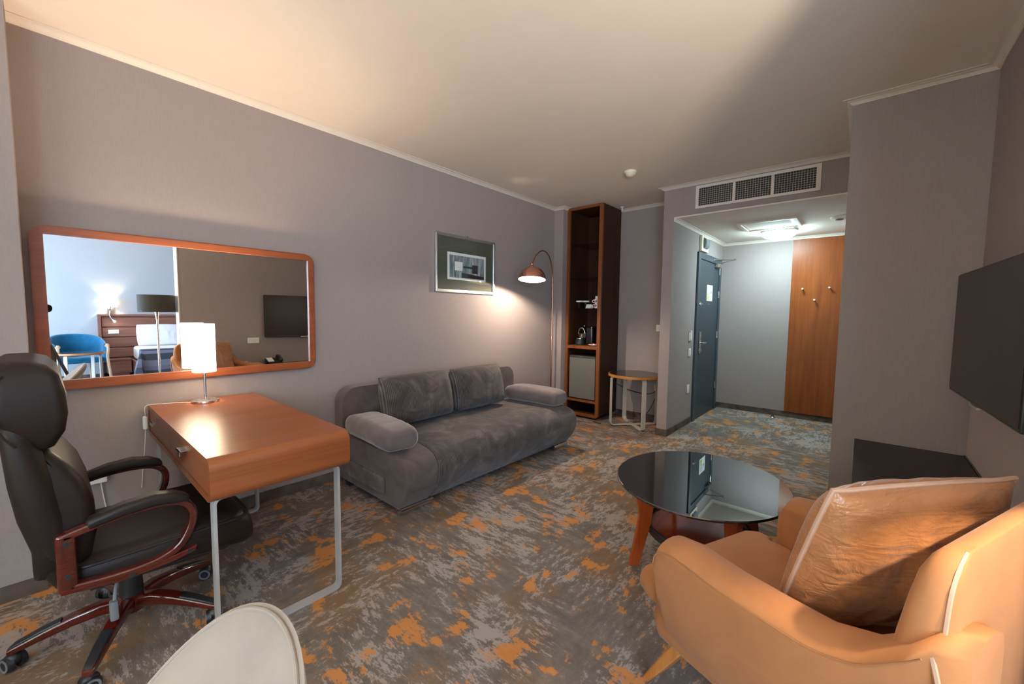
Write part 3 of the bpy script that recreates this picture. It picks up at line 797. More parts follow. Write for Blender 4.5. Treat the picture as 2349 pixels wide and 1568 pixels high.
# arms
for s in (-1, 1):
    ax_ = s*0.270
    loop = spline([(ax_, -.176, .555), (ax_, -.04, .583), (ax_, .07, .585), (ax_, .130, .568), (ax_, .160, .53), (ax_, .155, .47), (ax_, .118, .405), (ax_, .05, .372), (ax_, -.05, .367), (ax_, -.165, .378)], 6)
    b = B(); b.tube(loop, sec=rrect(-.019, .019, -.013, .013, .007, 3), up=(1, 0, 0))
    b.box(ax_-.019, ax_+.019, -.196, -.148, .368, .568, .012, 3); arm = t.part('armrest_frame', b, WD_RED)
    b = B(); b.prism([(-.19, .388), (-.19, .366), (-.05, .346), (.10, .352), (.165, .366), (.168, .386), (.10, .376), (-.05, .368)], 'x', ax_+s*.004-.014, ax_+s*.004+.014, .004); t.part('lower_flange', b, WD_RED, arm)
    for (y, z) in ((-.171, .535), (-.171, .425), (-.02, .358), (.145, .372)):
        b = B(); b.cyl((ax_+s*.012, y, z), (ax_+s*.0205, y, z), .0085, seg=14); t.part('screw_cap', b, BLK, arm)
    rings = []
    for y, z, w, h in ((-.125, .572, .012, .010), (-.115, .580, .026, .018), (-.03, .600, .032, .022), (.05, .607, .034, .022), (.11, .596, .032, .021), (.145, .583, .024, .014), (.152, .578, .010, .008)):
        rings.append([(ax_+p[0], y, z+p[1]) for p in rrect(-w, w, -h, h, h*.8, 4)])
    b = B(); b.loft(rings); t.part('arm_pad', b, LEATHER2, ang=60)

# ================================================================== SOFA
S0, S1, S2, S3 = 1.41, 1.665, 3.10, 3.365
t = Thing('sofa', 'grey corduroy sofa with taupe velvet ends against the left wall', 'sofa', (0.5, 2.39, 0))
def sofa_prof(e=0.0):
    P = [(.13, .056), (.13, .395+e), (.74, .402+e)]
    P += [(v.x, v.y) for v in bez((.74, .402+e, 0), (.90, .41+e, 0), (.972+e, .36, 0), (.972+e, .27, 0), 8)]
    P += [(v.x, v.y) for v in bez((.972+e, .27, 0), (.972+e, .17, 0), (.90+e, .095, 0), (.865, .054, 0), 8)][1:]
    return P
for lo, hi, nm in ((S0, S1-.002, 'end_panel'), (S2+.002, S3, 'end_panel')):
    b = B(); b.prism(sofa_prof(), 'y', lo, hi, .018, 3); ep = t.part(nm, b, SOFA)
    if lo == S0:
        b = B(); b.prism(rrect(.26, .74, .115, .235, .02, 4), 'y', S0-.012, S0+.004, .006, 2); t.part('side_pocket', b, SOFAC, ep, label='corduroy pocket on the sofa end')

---

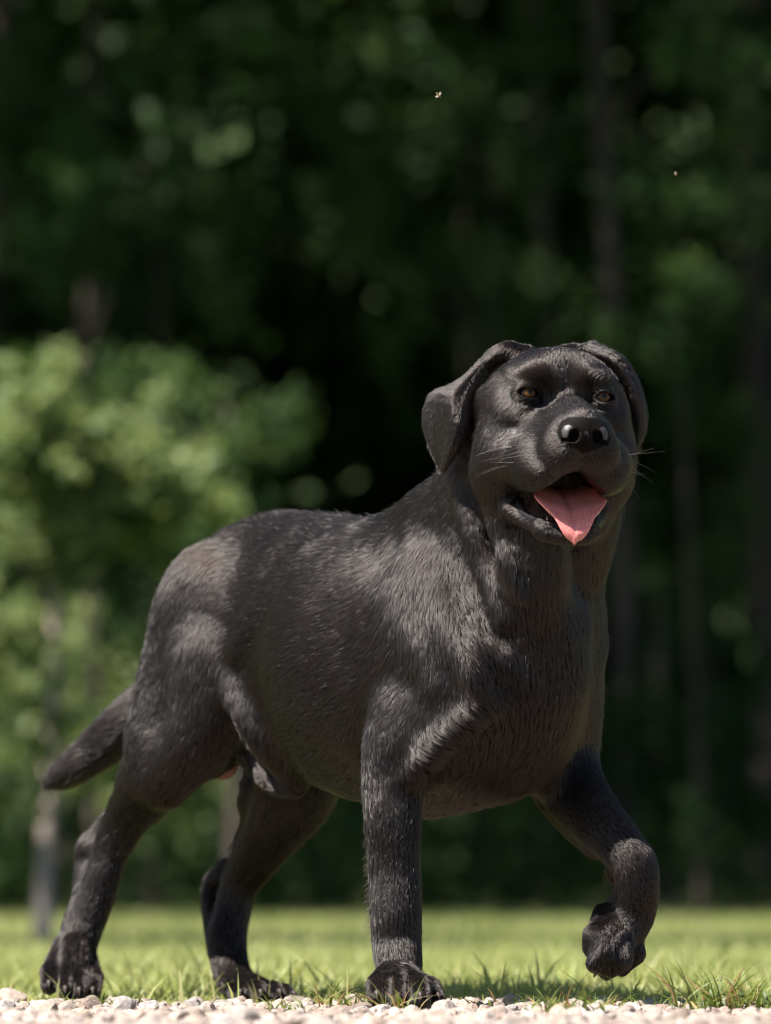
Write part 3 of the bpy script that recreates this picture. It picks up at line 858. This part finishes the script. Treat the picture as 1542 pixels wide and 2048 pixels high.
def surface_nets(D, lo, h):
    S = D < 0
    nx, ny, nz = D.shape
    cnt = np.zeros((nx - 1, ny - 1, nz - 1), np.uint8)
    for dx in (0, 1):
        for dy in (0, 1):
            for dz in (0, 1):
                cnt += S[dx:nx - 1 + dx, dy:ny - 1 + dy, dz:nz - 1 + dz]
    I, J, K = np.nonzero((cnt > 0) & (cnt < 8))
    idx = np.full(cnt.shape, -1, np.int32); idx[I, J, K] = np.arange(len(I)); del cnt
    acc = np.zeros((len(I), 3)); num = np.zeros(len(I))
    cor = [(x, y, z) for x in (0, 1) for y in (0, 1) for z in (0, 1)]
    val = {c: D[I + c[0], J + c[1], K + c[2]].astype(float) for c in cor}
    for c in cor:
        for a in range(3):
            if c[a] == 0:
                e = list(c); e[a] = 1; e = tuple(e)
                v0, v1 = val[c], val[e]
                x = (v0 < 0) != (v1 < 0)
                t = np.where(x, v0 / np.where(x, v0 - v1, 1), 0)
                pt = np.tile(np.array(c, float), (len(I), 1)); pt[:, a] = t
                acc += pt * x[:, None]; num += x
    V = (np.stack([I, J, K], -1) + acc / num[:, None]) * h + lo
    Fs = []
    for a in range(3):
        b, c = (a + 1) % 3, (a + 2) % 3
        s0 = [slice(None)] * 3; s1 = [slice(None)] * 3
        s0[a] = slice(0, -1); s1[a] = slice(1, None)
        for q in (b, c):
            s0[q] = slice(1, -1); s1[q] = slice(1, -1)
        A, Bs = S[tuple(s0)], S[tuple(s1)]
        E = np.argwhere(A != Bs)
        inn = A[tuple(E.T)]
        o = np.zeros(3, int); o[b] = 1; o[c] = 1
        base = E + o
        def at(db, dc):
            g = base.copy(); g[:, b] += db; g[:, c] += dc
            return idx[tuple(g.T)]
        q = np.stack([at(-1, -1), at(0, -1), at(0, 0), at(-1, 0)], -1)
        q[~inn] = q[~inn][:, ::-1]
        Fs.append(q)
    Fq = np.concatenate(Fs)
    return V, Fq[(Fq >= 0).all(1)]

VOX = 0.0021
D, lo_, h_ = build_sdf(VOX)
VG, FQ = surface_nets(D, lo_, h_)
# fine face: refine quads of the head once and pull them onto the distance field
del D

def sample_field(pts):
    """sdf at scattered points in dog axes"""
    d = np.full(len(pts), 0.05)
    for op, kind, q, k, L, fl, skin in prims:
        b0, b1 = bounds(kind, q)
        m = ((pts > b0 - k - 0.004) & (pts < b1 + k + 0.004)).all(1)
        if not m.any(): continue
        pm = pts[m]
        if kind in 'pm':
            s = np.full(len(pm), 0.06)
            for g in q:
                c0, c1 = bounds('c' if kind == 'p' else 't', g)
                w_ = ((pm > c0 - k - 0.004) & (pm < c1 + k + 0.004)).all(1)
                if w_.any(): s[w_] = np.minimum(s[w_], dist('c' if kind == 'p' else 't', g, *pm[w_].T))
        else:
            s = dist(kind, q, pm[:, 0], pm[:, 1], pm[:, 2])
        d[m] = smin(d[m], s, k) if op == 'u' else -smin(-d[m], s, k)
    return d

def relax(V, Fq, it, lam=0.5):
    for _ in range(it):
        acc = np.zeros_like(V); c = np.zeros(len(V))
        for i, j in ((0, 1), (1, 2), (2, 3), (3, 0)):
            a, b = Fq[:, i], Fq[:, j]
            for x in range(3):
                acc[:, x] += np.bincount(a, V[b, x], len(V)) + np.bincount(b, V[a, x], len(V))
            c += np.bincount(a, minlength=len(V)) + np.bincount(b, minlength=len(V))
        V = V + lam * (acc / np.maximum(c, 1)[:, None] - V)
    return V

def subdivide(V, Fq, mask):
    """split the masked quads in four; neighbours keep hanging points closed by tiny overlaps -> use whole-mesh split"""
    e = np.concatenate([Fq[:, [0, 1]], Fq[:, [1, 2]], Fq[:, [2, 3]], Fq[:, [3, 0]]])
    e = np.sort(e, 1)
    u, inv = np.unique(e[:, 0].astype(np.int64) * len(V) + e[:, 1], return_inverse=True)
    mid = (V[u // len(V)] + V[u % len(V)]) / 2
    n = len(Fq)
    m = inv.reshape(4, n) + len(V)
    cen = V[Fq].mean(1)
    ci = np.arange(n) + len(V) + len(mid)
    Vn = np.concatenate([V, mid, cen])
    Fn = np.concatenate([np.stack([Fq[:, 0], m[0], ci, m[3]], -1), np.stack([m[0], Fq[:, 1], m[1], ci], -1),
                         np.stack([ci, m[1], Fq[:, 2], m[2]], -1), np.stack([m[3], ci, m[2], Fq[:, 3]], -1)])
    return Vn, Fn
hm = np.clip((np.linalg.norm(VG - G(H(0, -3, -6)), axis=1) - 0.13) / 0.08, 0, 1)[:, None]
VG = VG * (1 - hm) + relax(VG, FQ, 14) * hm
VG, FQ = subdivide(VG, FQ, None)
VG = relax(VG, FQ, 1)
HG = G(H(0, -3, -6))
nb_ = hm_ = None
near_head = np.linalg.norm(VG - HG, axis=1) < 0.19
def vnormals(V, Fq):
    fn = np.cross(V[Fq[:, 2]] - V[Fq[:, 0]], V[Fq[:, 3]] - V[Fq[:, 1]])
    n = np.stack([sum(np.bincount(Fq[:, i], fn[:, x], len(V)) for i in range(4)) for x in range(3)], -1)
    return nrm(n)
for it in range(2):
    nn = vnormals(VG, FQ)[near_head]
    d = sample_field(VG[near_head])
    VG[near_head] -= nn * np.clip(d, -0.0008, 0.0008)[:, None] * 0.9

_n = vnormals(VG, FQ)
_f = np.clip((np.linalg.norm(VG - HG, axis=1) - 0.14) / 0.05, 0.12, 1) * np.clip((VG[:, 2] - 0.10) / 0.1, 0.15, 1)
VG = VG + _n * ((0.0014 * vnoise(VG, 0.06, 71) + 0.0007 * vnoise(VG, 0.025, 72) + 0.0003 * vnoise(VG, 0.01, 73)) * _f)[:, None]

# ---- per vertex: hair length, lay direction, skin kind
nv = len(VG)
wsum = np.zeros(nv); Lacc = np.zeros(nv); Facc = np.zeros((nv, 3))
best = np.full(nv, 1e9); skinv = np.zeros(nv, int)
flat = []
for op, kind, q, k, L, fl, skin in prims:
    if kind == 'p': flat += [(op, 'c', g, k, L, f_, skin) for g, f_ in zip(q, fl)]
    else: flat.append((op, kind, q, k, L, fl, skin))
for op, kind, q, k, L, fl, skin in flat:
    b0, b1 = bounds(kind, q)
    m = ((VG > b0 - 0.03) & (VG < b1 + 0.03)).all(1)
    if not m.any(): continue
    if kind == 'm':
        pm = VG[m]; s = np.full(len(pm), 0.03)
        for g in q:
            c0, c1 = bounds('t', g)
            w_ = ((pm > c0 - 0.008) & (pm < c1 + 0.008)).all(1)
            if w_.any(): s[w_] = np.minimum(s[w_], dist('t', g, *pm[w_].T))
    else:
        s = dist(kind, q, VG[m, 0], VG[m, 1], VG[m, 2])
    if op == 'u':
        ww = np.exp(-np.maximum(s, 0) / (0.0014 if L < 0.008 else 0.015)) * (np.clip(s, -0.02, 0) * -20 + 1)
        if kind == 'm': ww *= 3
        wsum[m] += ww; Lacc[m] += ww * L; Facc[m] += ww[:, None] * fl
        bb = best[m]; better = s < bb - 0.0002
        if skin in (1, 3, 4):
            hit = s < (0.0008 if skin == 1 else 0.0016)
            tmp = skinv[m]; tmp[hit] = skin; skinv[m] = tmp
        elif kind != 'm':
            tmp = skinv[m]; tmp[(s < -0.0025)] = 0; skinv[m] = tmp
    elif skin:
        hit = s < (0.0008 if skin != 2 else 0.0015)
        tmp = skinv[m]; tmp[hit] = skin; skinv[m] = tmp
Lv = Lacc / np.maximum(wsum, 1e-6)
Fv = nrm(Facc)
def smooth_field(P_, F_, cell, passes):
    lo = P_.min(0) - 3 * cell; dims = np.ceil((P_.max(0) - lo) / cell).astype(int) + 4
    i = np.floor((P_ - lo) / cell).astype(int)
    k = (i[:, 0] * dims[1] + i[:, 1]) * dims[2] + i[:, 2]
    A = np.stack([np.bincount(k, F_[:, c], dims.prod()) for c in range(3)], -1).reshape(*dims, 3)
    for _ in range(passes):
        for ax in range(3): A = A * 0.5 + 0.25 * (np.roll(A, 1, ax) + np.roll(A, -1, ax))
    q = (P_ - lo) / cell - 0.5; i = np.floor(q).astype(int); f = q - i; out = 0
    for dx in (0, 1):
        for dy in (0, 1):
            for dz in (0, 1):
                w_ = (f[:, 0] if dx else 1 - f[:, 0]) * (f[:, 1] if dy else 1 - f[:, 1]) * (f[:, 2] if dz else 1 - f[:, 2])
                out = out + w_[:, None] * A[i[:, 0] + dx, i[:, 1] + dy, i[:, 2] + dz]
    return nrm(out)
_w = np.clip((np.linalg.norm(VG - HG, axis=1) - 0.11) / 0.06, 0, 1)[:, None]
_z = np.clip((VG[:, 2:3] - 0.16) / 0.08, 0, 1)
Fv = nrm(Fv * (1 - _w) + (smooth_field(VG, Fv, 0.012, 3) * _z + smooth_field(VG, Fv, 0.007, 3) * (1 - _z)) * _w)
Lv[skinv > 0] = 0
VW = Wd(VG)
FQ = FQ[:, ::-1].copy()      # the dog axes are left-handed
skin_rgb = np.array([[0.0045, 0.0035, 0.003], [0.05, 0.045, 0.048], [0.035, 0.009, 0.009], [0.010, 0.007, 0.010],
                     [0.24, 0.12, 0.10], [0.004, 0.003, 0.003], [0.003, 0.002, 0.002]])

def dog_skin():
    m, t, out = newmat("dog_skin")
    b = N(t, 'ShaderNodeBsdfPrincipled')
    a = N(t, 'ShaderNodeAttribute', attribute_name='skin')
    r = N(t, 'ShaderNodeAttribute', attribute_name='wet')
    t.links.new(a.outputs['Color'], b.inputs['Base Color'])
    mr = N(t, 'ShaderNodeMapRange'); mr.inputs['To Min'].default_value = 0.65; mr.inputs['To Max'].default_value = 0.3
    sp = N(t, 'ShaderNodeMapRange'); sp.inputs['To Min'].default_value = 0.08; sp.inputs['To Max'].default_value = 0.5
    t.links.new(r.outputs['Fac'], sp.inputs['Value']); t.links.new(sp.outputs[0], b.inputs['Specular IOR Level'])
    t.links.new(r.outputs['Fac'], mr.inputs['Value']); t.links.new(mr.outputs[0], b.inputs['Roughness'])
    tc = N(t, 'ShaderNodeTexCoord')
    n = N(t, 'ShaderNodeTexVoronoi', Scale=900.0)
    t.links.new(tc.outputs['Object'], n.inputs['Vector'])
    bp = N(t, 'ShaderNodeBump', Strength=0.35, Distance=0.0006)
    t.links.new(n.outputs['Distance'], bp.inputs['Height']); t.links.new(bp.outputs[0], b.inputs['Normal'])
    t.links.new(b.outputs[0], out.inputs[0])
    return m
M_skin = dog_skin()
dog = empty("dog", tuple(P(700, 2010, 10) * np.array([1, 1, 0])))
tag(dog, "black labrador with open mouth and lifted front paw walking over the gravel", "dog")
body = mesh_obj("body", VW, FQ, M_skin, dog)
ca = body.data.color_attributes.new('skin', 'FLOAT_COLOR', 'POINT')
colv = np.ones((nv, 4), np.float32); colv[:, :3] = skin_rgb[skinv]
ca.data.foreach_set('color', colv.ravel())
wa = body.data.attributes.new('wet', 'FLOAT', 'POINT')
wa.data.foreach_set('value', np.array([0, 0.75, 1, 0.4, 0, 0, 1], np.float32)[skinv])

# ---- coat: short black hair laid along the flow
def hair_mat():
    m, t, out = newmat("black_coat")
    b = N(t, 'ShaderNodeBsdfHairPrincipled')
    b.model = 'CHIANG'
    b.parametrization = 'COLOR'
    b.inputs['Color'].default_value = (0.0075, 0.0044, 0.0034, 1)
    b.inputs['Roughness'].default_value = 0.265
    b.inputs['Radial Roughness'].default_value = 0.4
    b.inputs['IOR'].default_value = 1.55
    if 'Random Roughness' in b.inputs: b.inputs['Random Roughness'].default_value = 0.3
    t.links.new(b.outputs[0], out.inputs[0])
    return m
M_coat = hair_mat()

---

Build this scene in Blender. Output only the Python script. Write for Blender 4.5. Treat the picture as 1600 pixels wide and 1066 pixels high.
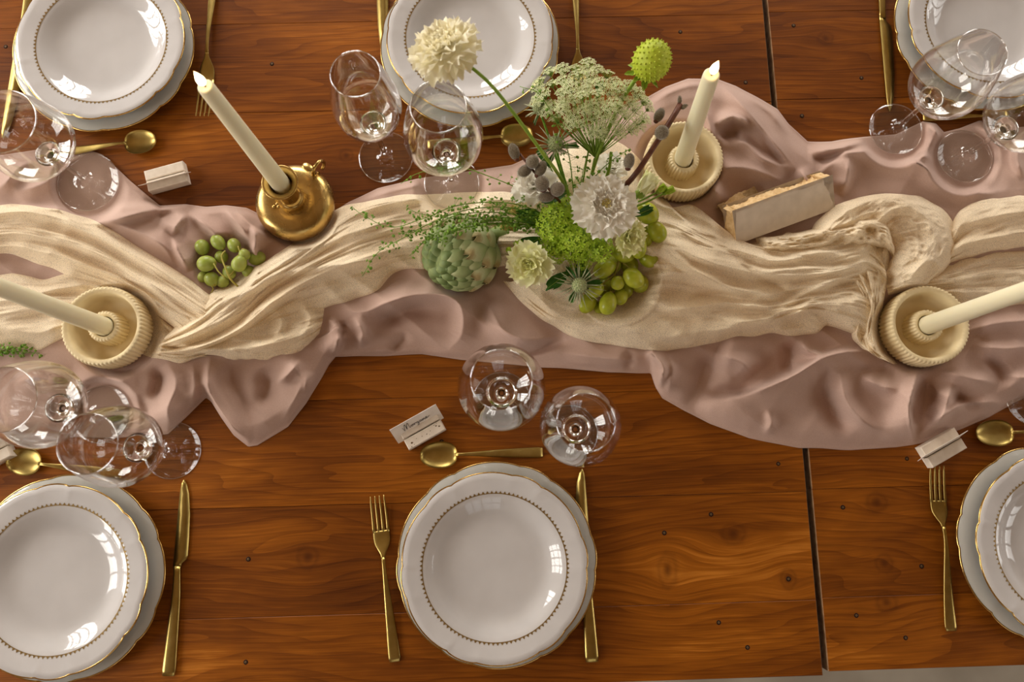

---

Set down, without any change, only the lines from the line that holds "1568 pixels high." through the line that holds "b = B(); b.loft(rings);", both lines included.

Write part 3 of the bpy script that recreates this picture. It picks up at line 797. More parts follow. Write for Blender 4.5. Treat the picture as 2349 pixels wide and 1568 pixels high.
# arms
for s in (-1, 1):
    ax_ = s*0.270
    loop = spline([(ax_, -.176, .555), (ax_, -.04, .583), (ax_, .07, .585), (ax_, .130, .568), (ax_, .160, .53), (ax_, .155, .47), (ax_, .118, .405), (ax_, .05, .372), (ax_, -.05, .367), (ax_, -.165, .378)], 6)
    b = B(); b.tube(loop, sec=rrect(-.019, .019, -.013, .013, .007, 3), up=(1, 0, 0))
    b.box(ax_-.019, ax_+.019, -.196, -.148, .368, .568, .012, 3); arm = t.part('armrest_frame', b, WD_RED)
    b = B(); b.prism([(-.19, .388), (-.19, .366), (-.05, .346), (.10, .352), (.165, .366), (.168, .386), (.10, .376), (-.05, .368)], 'x', ax_+s*.004-.014, ax_+s*.004+.014, .004); t.part('lower_flange', b, WD_RED, arm)
    for (y, z) in ((-.171, .535), (-.171, .425), (-.02, .358), (.145, .372)):
        b = B(); b.cyl((ax_+s*.012, y, z), (ax_+s*.0205, y, z), .0085, seg=14); t.part('screw_cap', b, BLK, arm)
    rings = []
    for y, z, w, h in ((-.125, .572, .012, .010), (-.115, .580, .026, .018), (-.03, .600, .032, .022), (.05, .607, .034, .022), (.11, .596, .032, .021), (.145, .583, .024, .014), (.152, .578, .010, .008)):
        rings.append([(ax_+p[0], y, z+p[1]) for p in rrect(-w, w, -h, h, h*.8, 4)])
    b = B(); b.loft(rings); t.part('arm_pad', b, LEATHER2, ang=60)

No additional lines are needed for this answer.